Below is a listing; reproduce each line of it exactly.

......

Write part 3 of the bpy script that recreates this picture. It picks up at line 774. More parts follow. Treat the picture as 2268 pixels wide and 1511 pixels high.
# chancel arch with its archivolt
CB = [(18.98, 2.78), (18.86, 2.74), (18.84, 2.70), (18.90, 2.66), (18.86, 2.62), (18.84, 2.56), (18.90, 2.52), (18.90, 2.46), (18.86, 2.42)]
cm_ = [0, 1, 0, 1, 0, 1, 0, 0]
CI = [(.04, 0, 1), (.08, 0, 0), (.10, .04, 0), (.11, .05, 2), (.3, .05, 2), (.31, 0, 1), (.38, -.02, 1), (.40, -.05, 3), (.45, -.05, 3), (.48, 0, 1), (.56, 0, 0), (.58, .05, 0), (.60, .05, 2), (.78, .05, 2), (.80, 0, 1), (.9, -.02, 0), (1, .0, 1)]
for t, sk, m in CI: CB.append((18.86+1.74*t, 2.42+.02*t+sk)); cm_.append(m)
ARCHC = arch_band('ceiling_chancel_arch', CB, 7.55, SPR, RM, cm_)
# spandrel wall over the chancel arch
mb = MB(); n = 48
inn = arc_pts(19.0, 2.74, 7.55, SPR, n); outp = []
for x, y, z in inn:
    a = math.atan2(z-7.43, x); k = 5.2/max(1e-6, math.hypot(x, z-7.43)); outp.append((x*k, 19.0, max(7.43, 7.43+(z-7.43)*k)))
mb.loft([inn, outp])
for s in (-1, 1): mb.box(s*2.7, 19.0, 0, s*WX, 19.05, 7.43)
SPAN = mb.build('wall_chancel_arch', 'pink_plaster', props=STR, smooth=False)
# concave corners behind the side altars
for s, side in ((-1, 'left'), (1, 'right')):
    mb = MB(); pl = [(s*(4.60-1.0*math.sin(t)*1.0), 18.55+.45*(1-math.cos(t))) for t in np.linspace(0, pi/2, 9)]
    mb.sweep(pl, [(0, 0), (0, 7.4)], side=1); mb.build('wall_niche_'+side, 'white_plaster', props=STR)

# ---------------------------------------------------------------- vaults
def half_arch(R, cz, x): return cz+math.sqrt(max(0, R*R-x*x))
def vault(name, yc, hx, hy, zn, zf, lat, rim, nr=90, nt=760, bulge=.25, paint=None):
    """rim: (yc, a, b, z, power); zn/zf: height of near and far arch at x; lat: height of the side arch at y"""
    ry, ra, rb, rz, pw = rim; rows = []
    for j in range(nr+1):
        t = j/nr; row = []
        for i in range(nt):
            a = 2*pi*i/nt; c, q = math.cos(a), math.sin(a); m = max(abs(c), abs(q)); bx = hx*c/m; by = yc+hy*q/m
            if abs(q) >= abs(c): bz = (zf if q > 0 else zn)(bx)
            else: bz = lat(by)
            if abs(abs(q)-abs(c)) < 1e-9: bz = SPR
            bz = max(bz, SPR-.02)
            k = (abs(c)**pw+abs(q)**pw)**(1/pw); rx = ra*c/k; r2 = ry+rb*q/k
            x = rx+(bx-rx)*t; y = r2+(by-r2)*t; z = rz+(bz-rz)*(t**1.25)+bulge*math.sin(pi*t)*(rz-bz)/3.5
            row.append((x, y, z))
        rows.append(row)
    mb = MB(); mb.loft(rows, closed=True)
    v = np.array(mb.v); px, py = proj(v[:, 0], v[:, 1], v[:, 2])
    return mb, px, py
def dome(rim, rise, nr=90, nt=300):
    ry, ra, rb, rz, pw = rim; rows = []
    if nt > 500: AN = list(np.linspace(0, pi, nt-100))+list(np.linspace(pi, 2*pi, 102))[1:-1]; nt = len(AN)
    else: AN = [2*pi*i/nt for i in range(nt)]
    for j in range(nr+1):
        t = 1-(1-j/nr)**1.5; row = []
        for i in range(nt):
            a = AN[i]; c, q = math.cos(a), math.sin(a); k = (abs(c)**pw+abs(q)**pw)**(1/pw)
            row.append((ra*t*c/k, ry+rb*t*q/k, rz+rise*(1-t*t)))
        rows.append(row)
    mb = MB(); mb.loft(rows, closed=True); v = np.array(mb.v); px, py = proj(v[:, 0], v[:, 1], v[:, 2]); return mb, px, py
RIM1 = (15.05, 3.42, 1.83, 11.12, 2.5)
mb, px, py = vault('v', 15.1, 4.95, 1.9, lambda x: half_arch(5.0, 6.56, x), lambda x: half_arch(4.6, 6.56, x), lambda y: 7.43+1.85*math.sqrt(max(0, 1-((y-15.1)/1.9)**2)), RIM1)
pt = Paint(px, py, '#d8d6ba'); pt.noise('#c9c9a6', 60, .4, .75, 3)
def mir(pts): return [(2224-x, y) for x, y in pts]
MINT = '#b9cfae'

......

» **Exercise answer**
Write part 3 of the bpy script that recreates this picture. It picks up at line 774. More parts follow. Treat the picture as 2268 pixels wide and 1511 pixels high.
# chancel arch with its archivolt
CB = [(18.98, 2.78), (18.86, 2.74), (18.84, 2.70), (18.90, 2.66), (18.86, 2.62), (18.84, 2.56), (18.90, 2.52), (18.90, 2.46), (18.86, 2.42)]
cm_ = [0, 1, 0, 1, 0, 1, 0, 0]
CI = [(.04, 0, 1), (.08, 0, 0), (.10, .04, 0), (.11, .05, 2), (.3, .05, 2), (.31, 0, 1), (.38, -.02, 1), (.40, -.05, 3), (.45, -.05, 3), (.48, 0, 1), (.56, 0, 0), (.58, .05, 0), (.60, .05, 2), (.78, .05, 2), (.80, 0, 1), (.9, -.02, 0), (1, .0, 1)]
for t, sk, m in CI: CB.append((18.86+1.74*t, 2.42+.02*t+sk)); cm_.append(m)
ARCHC = arch_band('ceiling_chancel_arch', CB, 7.55, SPR, RM, cm_)
# spandrel wall over the chancel arch
mb = MB(); n = 48
inn = arc_pts(19.0, 2.74, 7.55, SPR, n); outp = []
for x, y, z in inn:
    a = math.atan2(z-7.43, x); k = 5.2/max(1e-6, math.hypot(x, z-7.43)); outp.append((x*k, 19.0, max(7.43, 7.43+(z-7.43)*k)))
mb.loft([inn, outp])
for s in (-1, 1): mb.box(s*2.7, 19.0, 0, s*WX, 19.05, 7.43)
SPAN = mb.build('wall_chancel_arch', 'pink_plaster', props=STR, smooth=False)
# concave corners behind the side altars
for s, side in ((-1, 'left'), (1, 'right')):
    mb = MB(); pl = [(s*(4.60-1.0*math.sin(t)*1.0), 18.55+.45*(1-math.cos(t))) for t in np.linspace(0, pi/2, 9)]
    mb.sweep(pl, [(0, 0), (0, 7.4)], side=1); mb.build('wall_niche_'+side, 'white_plaster', props=STR)

# ---------------------------------------------------------------- vaults
def half_arch(R, cz, x): return cz+math.sqrt(max(0, R*R-x*x))
def vault(name, yc, hx, hy, zn, zf, lat, rim, nr=90, nt=760, bulge=.25, paint=None):
    """rim: (yc, a, b, z, power); zn/zf: height of near and far arch at x; lat: height of the side arch at y"""
    ry, ra, rb, rz, pw = rim; rows = []
    for j in range(nr+1):
        t = j/nr; row = []
        for i in range(nt):
            a = 2*pi*i/nt; c, q = math.cos(a), math.sin(a); m = max(abs(c), abs(q)); bx = hx*c/m; by = yc+hy*q/m
            if abs(q) >= abs(c): bz = (zf if q > 0 else zn)(bx)
            else: bz = lat(by)
            if abs(abs(q)-abs(c)) < 1e-9: bz = SPR
            bz = max(bz, SPR-.02)
            k = (abs(c)**pw+abs(q)**pw)**(1/pw); rx = ra*c/k; r2 = ry+rb*q/k
            x = rx+(bx-rx)*t; y = r2+(by-r2)*t; z = rz+(bz-rz)*(t**1.25)+bulge*math.sin(pi*t)*(rz-bz)/3.5
            row.append((x, y, z))
        rows.append(row)
    mb = MB(); mb.loft(rows, closed=True)
    v = np.array(mb.v); px, py = proj(v[:, 0], v[:, 1], v[:, 2])
    return mb, px, py
def dome(rim, rise, nr=90, nt=300):
    ry, ra, rb, rz, pw = rim; rows = []
    if nt > 500: AN = list(np.linspace(0, pi, nt-100))+list(np.linspace(pi, 2*pi, 102))[1:-1]; nt = len(AN)
    else: AN = [2*pi*i/nt for i in range(nt)]
    for j in range(nr+1):
        t = 1-(1-j/nr)**1.5; row = []
        for i in range(nt):
            a = AN[i]; c, q = math.cos(a), math.sin(a); k = (abs(c)**pw+abs(q)**pw)**(1/pw)
            row.append((ra*t*c/k, ry+rb*t*q/k, rz+rise*(1-t*t)))
        rows.append(row)
    mb = MB(); mb.loft(rows, closed=True); v = np.array(mb.v); px, py = proj(v[:, 0], v[:, 1], v[:, 2]); return mb, px, py
RIM1 = (15.05, 3.42, 1.83, 11.12, 2.5)
mb, px, py = vault('v', 15.1, 4.95, 1.9, lambda x: half_arch(5.0, 6.56, x), lambda x: half_arch(4.6, 6.56, x), lambda y: 7.43+1.85*math.sqrt(max(0, 1-((y-15.1)/1.9)**2)), RIM1)
pt = Paint(px, py, '#d8d6ba'); pt.noise('#c9c9a6', 60, .4, .75, 3)
def mir(pts): return [(2224-x, y) for x, y in pts]
MINT = '#b9cfae'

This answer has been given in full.